Exercise description
For every line in the data below that contains "from", copy the line.

Given information
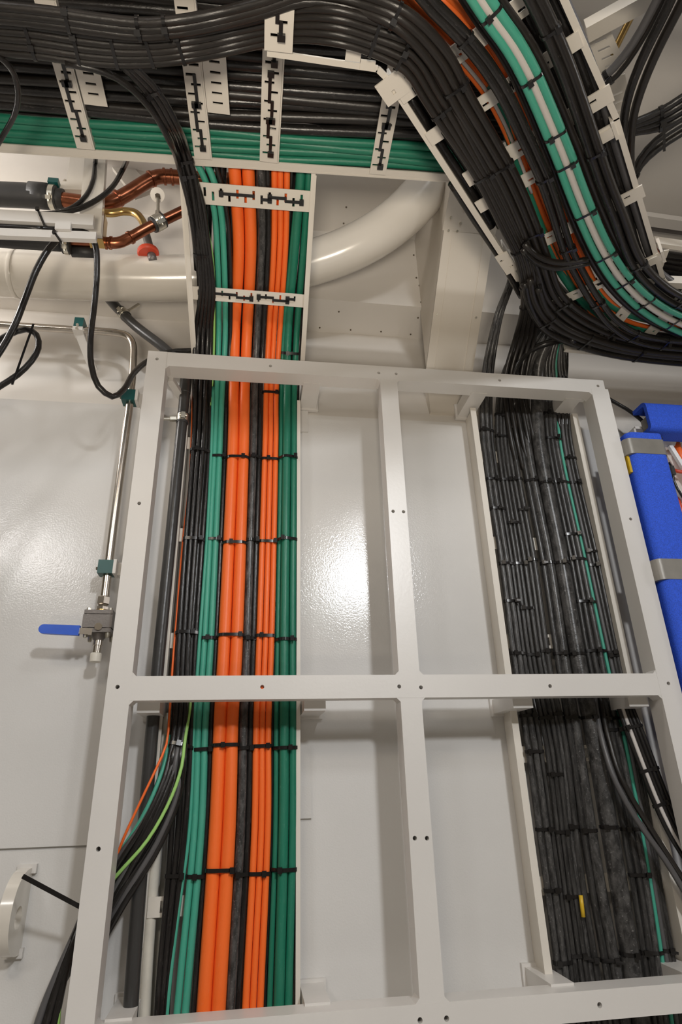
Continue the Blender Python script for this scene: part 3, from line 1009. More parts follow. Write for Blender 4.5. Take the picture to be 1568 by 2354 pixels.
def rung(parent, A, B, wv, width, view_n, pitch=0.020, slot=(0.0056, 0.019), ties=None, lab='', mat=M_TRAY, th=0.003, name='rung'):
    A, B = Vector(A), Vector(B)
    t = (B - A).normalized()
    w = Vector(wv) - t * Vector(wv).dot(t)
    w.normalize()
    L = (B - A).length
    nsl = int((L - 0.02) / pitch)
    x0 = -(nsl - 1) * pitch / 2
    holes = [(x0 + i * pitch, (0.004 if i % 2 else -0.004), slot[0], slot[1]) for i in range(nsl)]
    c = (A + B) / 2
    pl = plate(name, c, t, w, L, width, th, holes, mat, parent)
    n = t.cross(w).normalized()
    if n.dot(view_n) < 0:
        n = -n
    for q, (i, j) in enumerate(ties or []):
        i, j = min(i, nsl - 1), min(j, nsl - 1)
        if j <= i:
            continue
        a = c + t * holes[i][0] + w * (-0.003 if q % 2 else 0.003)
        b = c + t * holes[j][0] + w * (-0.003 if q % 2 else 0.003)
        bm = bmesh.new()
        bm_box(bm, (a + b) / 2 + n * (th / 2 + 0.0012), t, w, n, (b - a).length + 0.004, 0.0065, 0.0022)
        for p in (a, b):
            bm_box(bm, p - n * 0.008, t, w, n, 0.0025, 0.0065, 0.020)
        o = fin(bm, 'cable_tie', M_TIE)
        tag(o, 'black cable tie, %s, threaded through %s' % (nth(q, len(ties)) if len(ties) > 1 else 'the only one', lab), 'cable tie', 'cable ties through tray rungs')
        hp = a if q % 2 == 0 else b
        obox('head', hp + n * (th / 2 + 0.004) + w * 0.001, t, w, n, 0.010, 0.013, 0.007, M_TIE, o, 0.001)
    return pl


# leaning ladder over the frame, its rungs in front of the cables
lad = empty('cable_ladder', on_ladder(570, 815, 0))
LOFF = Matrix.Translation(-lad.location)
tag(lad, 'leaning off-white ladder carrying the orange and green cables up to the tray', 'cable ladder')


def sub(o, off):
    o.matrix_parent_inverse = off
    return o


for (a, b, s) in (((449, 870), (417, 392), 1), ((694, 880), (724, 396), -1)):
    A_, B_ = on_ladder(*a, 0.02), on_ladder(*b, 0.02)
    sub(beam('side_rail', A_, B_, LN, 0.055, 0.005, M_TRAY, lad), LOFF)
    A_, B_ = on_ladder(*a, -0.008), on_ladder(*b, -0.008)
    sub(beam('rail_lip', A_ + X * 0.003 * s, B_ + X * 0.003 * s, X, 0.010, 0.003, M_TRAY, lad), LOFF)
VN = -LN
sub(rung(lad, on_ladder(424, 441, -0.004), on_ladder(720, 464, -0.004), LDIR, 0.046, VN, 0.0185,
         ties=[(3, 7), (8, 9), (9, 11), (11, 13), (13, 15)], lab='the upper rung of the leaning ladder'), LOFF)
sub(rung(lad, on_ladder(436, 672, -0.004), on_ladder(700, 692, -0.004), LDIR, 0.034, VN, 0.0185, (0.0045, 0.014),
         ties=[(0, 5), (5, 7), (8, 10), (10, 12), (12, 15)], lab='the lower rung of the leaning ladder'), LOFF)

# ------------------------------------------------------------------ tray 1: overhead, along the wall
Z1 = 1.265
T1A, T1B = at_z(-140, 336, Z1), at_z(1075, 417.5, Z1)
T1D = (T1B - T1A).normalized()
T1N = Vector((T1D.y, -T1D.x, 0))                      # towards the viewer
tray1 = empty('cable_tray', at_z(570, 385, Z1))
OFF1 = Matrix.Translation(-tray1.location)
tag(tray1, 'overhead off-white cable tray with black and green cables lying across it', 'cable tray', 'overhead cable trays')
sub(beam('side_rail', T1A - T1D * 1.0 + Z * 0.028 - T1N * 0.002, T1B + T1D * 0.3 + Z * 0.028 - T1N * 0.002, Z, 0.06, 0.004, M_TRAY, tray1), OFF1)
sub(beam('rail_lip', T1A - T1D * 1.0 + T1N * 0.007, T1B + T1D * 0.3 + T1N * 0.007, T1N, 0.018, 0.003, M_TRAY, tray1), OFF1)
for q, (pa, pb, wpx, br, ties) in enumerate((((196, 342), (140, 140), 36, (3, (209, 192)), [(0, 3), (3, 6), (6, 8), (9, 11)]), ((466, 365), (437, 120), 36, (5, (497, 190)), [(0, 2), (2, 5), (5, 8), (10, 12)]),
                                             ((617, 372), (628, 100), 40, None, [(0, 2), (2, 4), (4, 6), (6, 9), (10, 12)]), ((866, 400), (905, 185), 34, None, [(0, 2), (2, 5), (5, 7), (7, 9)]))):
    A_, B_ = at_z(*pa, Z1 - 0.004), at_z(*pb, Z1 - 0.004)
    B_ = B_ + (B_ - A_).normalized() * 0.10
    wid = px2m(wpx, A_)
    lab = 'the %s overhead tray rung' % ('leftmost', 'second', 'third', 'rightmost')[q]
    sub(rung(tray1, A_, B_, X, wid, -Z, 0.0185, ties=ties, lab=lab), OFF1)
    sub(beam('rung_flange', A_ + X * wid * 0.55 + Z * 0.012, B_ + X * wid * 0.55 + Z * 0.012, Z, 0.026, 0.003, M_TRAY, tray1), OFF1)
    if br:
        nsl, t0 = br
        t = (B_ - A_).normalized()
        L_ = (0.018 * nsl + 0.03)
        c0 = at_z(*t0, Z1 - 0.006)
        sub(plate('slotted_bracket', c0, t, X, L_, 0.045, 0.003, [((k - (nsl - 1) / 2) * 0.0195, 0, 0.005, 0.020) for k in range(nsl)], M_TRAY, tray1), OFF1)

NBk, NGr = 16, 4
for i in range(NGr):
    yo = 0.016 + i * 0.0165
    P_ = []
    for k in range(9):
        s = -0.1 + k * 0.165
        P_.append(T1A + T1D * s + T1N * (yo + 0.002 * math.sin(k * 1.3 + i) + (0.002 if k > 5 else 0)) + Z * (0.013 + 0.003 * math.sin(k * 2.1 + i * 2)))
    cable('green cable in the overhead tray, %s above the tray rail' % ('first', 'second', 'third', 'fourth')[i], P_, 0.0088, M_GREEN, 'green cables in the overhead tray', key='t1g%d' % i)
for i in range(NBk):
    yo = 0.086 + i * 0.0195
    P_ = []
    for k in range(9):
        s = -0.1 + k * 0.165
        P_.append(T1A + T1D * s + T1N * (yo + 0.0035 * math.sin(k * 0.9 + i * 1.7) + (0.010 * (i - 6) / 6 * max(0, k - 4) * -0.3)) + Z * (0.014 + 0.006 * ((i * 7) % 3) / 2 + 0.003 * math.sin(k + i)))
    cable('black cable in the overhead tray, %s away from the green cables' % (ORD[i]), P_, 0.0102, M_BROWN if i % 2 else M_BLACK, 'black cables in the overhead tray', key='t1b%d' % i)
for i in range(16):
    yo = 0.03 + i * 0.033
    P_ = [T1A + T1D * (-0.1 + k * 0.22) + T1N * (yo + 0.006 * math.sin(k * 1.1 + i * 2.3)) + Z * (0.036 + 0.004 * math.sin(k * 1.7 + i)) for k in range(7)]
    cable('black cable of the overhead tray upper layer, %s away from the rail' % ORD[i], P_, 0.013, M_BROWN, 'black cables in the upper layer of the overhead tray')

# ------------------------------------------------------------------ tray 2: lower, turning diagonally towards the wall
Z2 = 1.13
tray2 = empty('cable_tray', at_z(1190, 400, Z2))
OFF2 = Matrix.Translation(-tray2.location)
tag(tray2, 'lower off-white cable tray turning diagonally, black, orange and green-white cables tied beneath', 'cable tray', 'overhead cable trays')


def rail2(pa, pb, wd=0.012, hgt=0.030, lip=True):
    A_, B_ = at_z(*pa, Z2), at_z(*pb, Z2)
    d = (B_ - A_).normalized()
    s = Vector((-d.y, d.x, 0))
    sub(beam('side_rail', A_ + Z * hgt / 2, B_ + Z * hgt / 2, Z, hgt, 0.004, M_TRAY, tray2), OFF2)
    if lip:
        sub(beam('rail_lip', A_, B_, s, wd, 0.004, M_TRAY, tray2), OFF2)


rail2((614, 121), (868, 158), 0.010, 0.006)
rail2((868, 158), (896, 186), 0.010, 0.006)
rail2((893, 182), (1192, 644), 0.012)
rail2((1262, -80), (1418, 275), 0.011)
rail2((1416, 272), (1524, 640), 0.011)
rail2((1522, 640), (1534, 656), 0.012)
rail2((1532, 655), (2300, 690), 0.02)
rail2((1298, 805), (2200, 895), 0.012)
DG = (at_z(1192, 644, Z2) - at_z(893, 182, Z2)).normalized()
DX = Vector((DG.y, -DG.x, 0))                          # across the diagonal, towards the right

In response
Continue the Blender Python script for this scene: part 3, from line 1009. More parts follow. Write for Blender 4.5. Take the picture to be 1568 by 2354 pixels.
    cable('black cable in the overhead tray, %s away from the green cables' % (ORD[i]), P_, 0.0102, M_BROWN if i % 2 else M_BLACK, 'black cables in the overhead tray', key='t1b%d' % i)
    cable('black cable of the overhead tray upper layer, %s away from the rail' % ORD[i], P_, 0.013, M_BROWN, 'black cables in the upper layer of the overhead tray')